## begin Data shown

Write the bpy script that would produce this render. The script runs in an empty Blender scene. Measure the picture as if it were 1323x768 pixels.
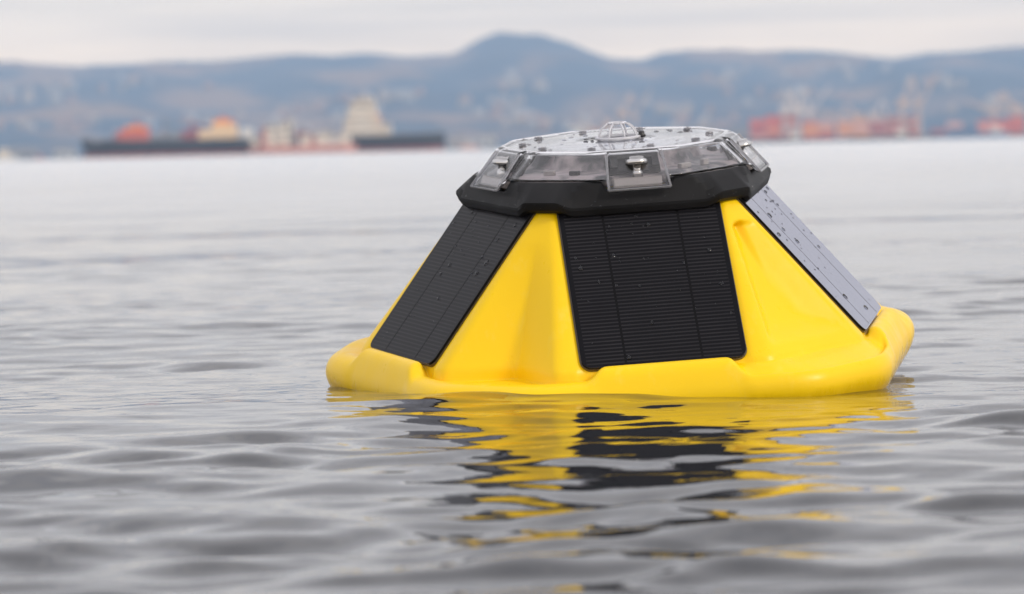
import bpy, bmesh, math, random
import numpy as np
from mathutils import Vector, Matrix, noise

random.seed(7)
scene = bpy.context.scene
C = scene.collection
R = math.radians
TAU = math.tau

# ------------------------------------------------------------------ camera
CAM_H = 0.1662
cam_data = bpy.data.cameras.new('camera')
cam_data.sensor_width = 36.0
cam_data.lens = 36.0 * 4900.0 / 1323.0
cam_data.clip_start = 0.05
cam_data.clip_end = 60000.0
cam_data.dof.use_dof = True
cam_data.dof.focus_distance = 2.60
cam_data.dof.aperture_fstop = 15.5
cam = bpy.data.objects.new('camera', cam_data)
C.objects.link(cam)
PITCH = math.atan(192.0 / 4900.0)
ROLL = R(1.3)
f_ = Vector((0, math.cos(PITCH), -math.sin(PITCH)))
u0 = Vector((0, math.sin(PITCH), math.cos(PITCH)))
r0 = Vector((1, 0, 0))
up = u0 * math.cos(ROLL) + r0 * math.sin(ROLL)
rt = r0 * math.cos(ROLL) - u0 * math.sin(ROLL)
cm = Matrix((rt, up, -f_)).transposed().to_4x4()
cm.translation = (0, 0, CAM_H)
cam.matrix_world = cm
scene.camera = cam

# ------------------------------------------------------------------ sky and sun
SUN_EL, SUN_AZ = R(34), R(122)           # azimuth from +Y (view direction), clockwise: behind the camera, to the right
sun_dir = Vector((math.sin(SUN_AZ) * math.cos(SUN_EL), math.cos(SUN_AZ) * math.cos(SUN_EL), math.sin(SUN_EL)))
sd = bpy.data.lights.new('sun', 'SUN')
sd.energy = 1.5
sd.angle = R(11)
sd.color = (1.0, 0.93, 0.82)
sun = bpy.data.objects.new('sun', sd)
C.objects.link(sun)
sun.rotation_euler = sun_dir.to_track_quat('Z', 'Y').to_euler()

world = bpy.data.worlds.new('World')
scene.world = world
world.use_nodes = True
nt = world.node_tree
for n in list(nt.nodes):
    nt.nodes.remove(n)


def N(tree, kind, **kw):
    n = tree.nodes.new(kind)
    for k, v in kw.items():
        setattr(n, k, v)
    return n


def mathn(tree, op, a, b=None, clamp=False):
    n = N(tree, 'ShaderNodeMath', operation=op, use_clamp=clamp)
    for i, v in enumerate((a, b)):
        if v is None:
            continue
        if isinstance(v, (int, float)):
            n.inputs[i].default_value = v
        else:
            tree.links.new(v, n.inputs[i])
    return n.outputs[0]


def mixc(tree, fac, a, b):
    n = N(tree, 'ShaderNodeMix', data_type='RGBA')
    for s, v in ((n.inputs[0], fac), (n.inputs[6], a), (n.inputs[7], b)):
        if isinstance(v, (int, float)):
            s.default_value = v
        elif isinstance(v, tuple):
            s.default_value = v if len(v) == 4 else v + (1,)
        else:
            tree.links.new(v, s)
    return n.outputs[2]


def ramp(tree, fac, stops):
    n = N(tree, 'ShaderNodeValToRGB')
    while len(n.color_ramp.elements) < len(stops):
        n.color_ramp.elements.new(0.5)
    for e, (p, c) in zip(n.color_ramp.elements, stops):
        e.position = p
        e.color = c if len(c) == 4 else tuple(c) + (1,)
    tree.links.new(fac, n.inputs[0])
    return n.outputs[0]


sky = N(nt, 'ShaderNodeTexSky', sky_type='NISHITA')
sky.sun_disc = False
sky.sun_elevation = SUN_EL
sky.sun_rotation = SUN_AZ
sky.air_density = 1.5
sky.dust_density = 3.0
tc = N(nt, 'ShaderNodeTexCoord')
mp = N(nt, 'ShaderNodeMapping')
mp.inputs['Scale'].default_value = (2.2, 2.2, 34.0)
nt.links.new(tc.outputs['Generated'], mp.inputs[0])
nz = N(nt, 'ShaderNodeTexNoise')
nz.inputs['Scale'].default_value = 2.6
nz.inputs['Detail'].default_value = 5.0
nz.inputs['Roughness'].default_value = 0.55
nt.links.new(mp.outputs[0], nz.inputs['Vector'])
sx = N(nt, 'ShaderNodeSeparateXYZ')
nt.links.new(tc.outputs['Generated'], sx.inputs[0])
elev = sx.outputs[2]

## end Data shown

_What to produce_: Leave out the pictures and repeat the lines from the start of the material through the line with "TAU = math.tau", inclusive.

_Task output_:
Write the bpy script that would produce this render. The script runs in an empty Blender scene. Measure the picture as if it were 1323x768 pixels.
import bpy, bmesh, math, random
import numpy as np
from mathutils import Vector, Matrix, noise

random.seed(7)
scene = bpy.context.scene
C = scene.collection
R = math.radians
TAU = math.tau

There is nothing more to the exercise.